• **GIVEN INSTRUCTION**: Without altering anything, output the material below.

• **SOURCE EXCERPT**:
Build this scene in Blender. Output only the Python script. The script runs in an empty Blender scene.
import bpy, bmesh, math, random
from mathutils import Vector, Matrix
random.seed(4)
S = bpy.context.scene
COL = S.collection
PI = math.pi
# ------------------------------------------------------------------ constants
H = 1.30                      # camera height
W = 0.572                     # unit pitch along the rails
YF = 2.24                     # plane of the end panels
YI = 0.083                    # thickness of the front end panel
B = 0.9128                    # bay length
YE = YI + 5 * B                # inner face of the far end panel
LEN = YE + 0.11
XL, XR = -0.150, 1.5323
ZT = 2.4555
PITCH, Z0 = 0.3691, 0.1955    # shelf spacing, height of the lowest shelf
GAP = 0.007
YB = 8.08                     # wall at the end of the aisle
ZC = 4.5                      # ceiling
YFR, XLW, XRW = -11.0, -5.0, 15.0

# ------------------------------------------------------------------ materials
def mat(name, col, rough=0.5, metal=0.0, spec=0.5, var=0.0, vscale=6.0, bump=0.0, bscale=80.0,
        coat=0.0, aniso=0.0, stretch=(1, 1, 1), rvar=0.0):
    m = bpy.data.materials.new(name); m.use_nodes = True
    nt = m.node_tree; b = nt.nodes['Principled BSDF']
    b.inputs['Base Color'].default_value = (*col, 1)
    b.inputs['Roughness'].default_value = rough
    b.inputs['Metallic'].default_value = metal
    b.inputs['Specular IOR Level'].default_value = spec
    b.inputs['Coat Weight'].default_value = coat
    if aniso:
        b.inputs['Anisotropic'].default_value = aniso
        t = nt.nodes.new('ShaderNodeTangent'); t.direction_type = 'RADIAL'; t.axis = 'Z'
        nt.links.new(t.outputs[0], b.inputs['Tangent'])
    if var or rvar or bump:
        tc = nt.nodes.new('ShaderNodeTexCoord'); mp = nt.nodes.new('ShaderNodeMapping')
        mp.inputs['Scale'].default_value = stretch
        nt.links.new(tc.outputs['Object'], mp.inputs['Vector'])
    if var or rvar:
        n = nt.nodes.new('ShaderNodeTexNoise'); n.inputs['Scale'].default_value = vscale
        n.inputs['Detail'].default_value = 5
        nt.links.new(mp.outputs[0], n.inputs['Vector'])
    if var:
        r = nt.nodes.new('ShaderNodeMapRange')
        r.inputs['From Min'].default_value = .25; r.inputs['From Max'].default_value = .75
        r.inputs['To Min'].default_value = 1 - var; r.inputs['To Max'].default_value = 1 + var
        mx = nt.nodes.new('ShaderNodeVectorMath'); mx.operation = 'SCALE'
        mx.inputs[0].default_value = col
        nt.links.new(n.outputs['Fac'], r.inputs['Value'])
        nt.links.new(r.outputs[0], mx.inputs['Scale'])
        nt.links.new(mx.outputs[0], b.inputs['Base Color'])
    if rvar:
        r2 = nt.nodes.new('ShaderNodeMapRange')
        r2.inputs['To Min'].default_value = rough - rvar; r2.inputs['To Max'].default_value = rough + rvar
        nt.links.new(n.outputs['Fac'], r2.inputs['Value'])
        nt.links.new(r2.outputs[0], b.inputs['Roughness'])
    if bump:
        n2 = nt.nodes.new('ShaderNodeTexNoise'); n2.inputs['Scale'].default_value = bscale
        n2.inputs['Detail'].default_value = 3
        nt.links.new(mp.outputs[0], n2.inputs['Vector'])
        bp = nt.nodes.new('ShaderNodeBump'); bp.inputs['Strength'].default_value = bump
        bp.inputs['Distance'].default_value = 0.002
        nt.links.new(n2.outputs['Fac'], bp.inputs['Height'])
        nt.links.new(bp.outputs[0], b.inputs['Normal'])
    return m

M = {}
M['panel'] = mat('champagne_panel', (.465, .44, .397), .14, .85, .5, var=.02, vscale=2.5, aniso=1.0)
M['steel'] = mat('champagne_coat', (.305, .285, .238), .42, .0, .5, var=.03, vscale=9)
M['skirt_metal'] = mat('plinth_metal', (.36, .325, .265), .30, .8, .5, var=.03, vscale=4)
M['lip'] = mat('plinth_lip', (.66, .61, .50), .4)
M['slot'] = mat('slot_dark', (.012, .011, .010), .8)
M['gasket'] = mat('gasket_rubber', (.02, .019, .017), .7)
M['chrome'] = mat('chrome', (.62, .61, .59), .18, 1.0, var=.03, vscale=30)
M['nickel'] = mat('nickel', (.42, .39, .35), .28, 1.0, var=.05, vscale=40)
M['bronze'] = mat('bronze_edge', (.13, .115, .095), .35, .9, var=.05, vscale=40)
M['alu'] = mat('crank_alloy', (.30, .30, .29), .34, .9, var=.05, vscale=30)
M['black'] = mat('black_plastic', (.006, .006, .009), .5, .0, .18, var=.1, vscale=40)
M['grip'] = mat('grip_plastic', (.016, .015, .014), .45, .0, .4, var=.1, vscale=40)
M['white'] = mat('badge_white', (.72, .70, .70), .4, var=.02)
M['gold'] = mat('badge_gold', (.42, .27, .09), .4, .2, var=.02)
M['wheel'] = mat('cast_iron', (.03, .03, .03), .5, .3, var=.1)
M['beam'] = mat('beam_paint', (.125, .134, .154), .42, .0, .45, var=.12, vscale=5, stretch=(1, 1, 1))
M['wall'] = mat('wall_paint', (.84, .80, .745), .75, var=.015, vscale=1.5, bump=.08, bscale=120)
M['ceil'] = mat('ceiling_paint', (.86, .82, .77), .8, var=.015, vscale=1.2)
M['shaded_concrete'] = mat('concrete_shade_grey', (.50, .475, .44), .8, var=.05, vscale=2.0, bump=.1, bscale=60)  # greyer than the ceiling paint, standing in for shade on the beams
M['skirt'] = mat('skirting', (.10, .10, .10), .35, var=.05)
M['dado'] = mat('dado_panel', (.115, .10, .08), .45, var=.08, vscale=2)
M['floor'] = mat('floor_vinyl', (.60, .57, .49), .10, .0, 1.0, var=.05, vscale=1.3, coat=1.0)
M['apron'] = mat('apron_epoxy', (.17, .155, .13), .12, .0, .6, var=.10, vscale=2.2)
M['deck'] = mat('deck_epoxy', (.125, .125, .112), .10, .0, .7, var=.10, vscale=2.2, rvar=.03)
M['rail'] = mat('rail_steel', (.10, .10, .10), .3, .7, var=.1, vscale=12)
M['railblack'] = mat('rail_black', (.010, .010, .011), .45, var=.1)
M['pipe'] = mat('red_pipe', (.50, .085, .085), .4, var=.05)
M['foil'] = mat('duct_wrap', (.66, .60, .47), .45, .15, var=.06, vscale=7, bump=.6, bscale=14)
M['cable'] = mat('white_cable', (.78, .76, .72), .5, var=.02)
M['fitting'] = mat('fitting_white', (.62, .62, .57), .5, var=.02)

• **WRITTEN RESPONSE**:
Build this scene in Blender. Output only the Python script. The script runs in an empty Blender scene.
import bpy, bmesh, math, random
from mathutils import Vector, Matrix
random.seed(4)
S = bpy.context.scene
COL = S.collection
PI = math.pi
# ------------------------------------------------------------------ constants
H = 1.30                      # camera height
W = 0.572                     # unit pitch along the rails
YF = 2.24                     # plane of the end panels
YI = 0.083                    # thickness of the front end panel
B = 0.9128                    # bay length
YE = YI + 5 * B                # inner face of the far end panel
LEN = YE + 0.11
XL, XR = -0.150, 1.5323
ZT = 2.4555
PITCH, Z0 = 0.3691, 0.1955    # shelf spacing, height of the lowest shelf
GAP = 0.007
YB = 8.08                     # wall at the end of the aisle
ZC = 4.5                      # ceiling
YFR, XLW, XRW = -11.0, -5.0, 15.0

# ------------------------------------------------------------------ materials
def mat(name, col, rough=0.5, metal=0.0, spec=0.5, var=0.0, vscale=6.0, bump=0.0, bscale=80.0,
        coat=0.0, aniso=0.0, stretch=(1, 1, 1), rvar=0.0):
    m = bpy.data.materials.new(name); m.use_nodes = True
    nt = m.node_tree; b = nt.nodes['Principled BSDF']
    b.inputs['Base Color'].default_value = (*col, 1)
    b.inputs['Roughness'].default_value = rough
    b.inputs['Metallic'].default_value = metal
    b.inputs['Specular IOR Level'].default_value = spec
    b.inputs['Coat Weight'].default_value = coat
    if aniso:
        b.inputs['Anisotropic'].default_value = aniso
        t = nt.nodes.new('ShaderNodeTangent'); t.direction_type = 'RADIAL'; t.axis = 'Z'
        nt.links.new(t.outputs[0], b.inputs['Tangent'])
    if var or rvar or bump:
        tc = nt.nodes.new('ShaderNodeTexCoord'); mp = nt.nodes.new('ShaderNodeMapping')
        mp.inputs['Scale'].default_value = stretch
        nt.links.new(tc.outputs['Object'], mp.inputs['Vector'])
    if var or rvar:
        n = nt.nodes.new('ShaderNodeTexNoise'); n.inputs['Scale'].default_value = vscale
        n.inputs['Detail'].default_value = 5
        nt.links.new(mp.outputs[0], n.inputs['Vector'])
    if var:
        r = nt.nodes.new('ShaderNodeMapRange')
        r.inputs['From Min'].default_value = .25; r.inputs['From Max'].default_value = .75
        r.inputs['To Min'].default_value = 1 - var; r.inputs['To Max'].default_value = 1 + var
        mx = nt.nodes.new('ShaderNodeVectorMath'); mx.operation = 'SCALE'
        mx.inputs[0].default_value = col
        nt.links.new(n.outputs['Fac'], r.inputs['Value'])
        nt.links.new(r.outputs[0], mx.inputs['Scale'])
        nt.links.new(mx.outputs[0], b.inputs['Base Color'])
    if rvar:
        r2 = nt.nodes.new('ShaderNodeMapRange')
        r2.inputs['To Min'].default_value = rough - rvar; r2.inputs['To Max'].default_value = rough + rvar
        nt.links.new(n.outputs['Fac'], r2.inputs['Value'])
        nt.links.new(r2.outputs[0], b.inputs['Roughness'])
    if bump:
        n2 = nt.nodes.new('ShaderNodeTexNoise'); n2.inputs['Scale'].default_value = bscale
        n2.inputs['Detail'].default_value = 3
        nt.links.new(mp.outputs[0], n2.inputs['Vector'])
        bp = nt.nodes.new('ShaderNodeBump'); bp.inputs['Strength'].default_value = bump
        bp.inputs['Distance'].default_value = 0.002
        nt.links.new(n2.outputs['Fac'], bp.inputs['Height'])
        nt.links.new(bp.outputs[0], b.inputs['Normal'])
    return m

M = {}
M['panel'] = mat('champagne_panel', (.465, .44, .397), .14, .85, .5, var=.02, vscale=2.5, aniso=1.0)
M['steel'] = mat('champagne_coat', (.305, .285, .238), .42, .0, .5, var=.03, vscale=9)
M['skirt_metal'] = mat('plinth_metal', (.36, .325, .265), .30, .8, .5, var=.03, vscale=4)
M['lip'] = mat('plinth_lip', (.66, .61, .50), .4)
M['slot'] = mat('slot_dark', (.012, .011, .010), .8)
M['gasket'] = mat('gasket_rubber', (.02, .019, .017), .7)
M['chrome'] = mat('chrome', (.62, .61, .59), .18, 1.0, var=.03, vscale=30)
M['nickel'] = mat('nickel', (.42, .39, .35), .28, 1.0, var=.05, vscale=40)
M['bronze'] = mat('bronze_edge', (.13, .115, .095), .35, .9, var=.05, vscale=40)
M['alu'] = mat('crank_alloy', (.30, .30, .29), .34, .9, var=.05, vscale=30)
M['black'] = mat('black_plastic', (.006, .006, .009), .5, .0, .18, var=.1, vscale=40)
M['grip'] = mat('grip_plastic', (.016, .015, .014), .45, .0, .4, var=.1, vscale=40)
M['white'] = mat('badge_white', (.72, .70, .70), .4, var=.02)
M['gold'] = mat('badge_gold', (.42, .27, .09), .4, .2, var=.02)
M['wheel'] = mat('cast_iron', (.03, .03, .03), .5, .3, var=.1)
M['beam'] = mat('beam_paint', (.125, .134, .154), .42, .0, .45, var=.12, vscale=5, stretch=(1, 1, 1))
M['wall'] = mat('wall_paint', (.84, .80, .745), .75, var=.015, vscale=1.5, bump=.08, bscale=120)
M['ceil'] = mat('ceiling_paint', (.86, .82, .77), .8, var=.015, vscale=1.2)
M['shaded_concrete'] = mat('concrete_shade_grey', (.50, .475, .44), .8, var=.05, vscale=2.0, bump=.1, bscale=60)  # greyer than the ceiling paint, standing in for shade on the beams
M['skirt'] = mat('skirting', (.10, .10, .10), .35, var=.05)
M['dado'] = mat('dado_panel', (.115, .10, .08), .45, var=.08, vscale=2)
M['floor'] = mat('floor_vinyl', (.60, .57, .49), .10, .0, 1.0, var=.05, vscale=1.3, coat=1.0)
M['apron'] = mat('apron_epoxy', (.17, .155, .13), .12, .0, .6, var=.10, vscale=2.2)
M['deck'] = mat('deck_epoxy', (.125, .125, .112), .10, .0, .7, var=.10, vscale=2.2, rvar=.03)
M['rail'] = mat('rail_steel', (.10, .10, .10), .3, .7, var=.1, vscale=12)
M['railblack'] = mat('rail_black', (.010, .010, .011), .45, var=.1)
M['pipe'] = mat('red_pipe', (.50, .085, .085), .4, var=.05)
M['foil'] = mat('duct_wrap', (.66, .60, .47), .45, .15, var=.06, vscale=7, bump=.6, bscale=14)
M['cable'] = mat('white_cable', (.78, .76, .72), .5, var=.02)
M['fitting'] = mat('fitting_white', (.62, .62, .57), .5, var=.02)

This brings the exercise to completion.